1925 map by WB Northrop satirising landlords in London. Photograph: Cornell University/PJ Mode Collection of Persuasive Cartology |
It’s been fourteen months since I last commented on the EU referendum. Since that point, an enormous amount has happened, culminating in the stand-off between the UK Government and the EU that we see at the moment.
Along the way, we’ve seen all kinds of political fireworks, from the debacle of the snap General Election, in which the Conservatives had to go into a coalition with the Democratic Unionist Party to shore up their Government after failing to win a majority, to the Daily Mail resorting to blatant homophobia in its ‘Enemies of the People’ front cover.
What has also been distressingly noticeable, as The Guardian has confirmed, is the rise in the hate crimes that has spiked as a result of the referendum. To claim, as some have done below the line (BTW) in other Guardian articles, that the rise is due to a number of factors rather than the Brexit result, is disingenuous, as this Independent article confirms.
What has also been noticeable since the referendum is a tendency to blame EU migrants for the UK’s housing crisis, and the soaring costs in living - particularly in the capital, but also in certain other parts of the country too. This is far too a simplistic view, and ignores how our housing system works.
As this comment piece for The Guardian points out, in 1981 most people could either afford to buy property outright – at hardly a fraction of what property costs now, even accounting for inflation – or they had access to Council housing. Margaret Thatcher’s policy of selling off Council housing at this time greatly reduced the housing stock, a policy that was exacerbated, to some extent, under Labour. As it turns out, much as that Council housing was often of shoddy make, as Adam Curtis’s first documentary exposed:
There is a kind of passing of the buck in that film which is illustrative of where we are now. Instead of admitting that a lot of the problems that the UK finds itself in are of its own doing, the right-wing media have instead put the blame on others. This ignores the fact that the Government has been hugely ineffective in building new housing. This is because of a combination of factors: those controlling a good deal of housing in this country have very little interest in seeing new housing built. Another Guardian article, this time on the aristocracy, is striking for noting just how much property is concentrated into few hands. As the article states:
“One legal provision unique to England and Wales has been of particular importance to these aristocratic landlords: over the centuries they built many millions of houses, mansion blocks and flats, which they sold on a leasehold rather than freehold basis. This meant that purchasers are not buying the property outright, but merely a time-limited interest on it.”
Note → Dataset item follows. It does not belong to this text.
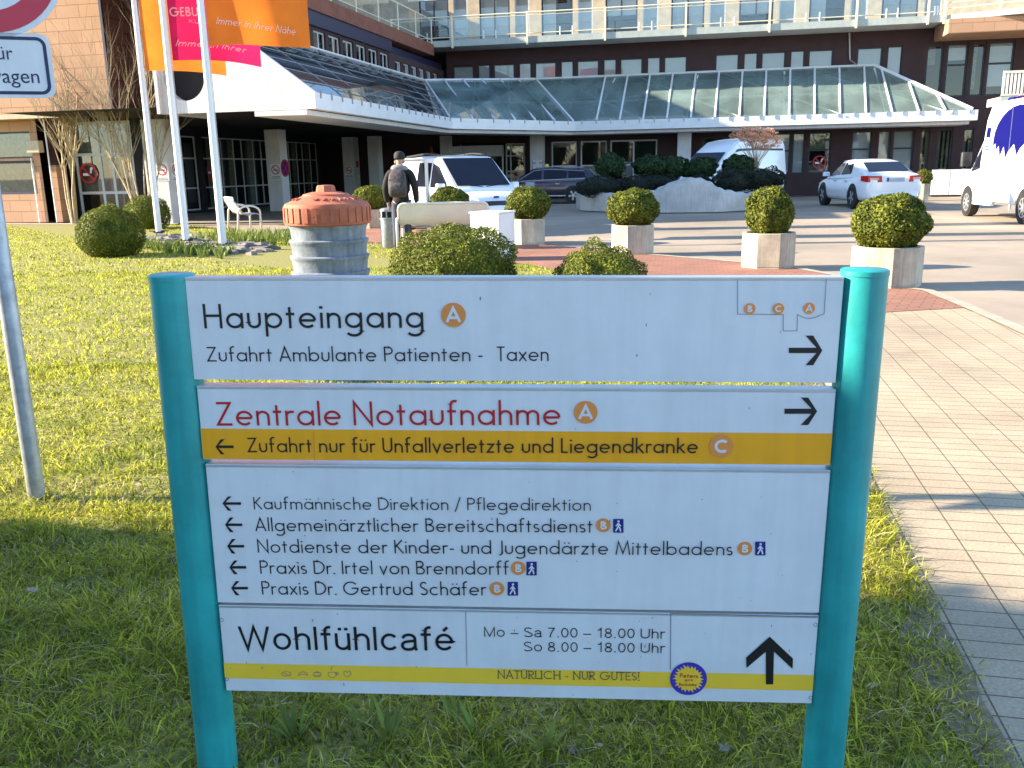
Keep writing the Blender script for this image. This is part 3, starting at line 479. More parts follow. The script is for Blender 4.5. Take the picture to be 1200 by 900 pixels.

Much of the aristocracy and the property-owning classes – by the latter, I mean those who own a whole number of properties, not just one - are aligned with the Tories. It’s in the interests of the ruling class to not see further housing built, because it would devalue the portfolio of the property owning classes.
The situation has been exacerbated by a ruthless Not In My Back Yard (NIMBYism) and the lack of thorough regulation of the private sector, which was deregulated in 1989. Unlike many other parts of Europe, the Tories have steadfastly refused to introduce a rent cap, instead leaving it to the free market. The predictable consequences of this are that landlords have been able to get away with murder, condemning the younger generations to have no choice but pay punitively high rents. Add to that the fact that the Tories have sold off public land, and the result has been a perfect storm in the housing sector.
At a time when there is a homeless crisis in London, much property in the capital continues to lay empty – and much beyond. Near where I grew up, an area called Woodberry Down - traditionally a rough and run-down area, but with a thriving community – has been transformed into shiny tower blocks that overlook the reservoirs at Woodberry Wetlands, which I had the fortune to visit nearby. Much of those flats lie empty, with many bought by rich Singaporean businessmen as part of a property portfolio.
There are other examples. From a friends’ flat in Stoke Newington, on the second floor, I can see a huge expanse of grass. That expanse, she tells me, never has anyone in it. It lies empty while kids play football in the tiny yard of concrete next to it. It should be free land, yet is owned by someone who forbids the public from trespassing on it.
Then there is the mansion on City Road, near where I work, that has been lying empty for as long as I can remember. It had been a squat since 1995 – I know, as I went to a squat party there once – before being boarded up. There is now no-one in there, and it continues to lie derelict.
The 21st century has seen property being used as a commodity rather than a place to live, in a way that it never quite was before. This is not the fault of the EU. The fact that entire streets in London have been exposed as full of empty properties because they have been used as part of portfolios by the rich from countries such as Saudi Arabia, Russia, and Singapore, is a fault entirely of the UK Government. The greatest trick Tory politicians who voted Leave pulled off is convincing the electorate that our housing crisis is due to people from other EU countries living here. Yet leaving the UK will not solve our housing crisis. Only rent caps, and putative taxes on those who leave property empty for a substantial amount of time (or, better still, forcefully taking back the property) can introduce some kind of sanity into a dysfunctional system – something that Corbyn had included in Labour’s manifesto during the General Election. For that, he was savaged by the right-wing press, which only showed their genuine fright at his chances of being elected. At the next GE, it could genuinely happen.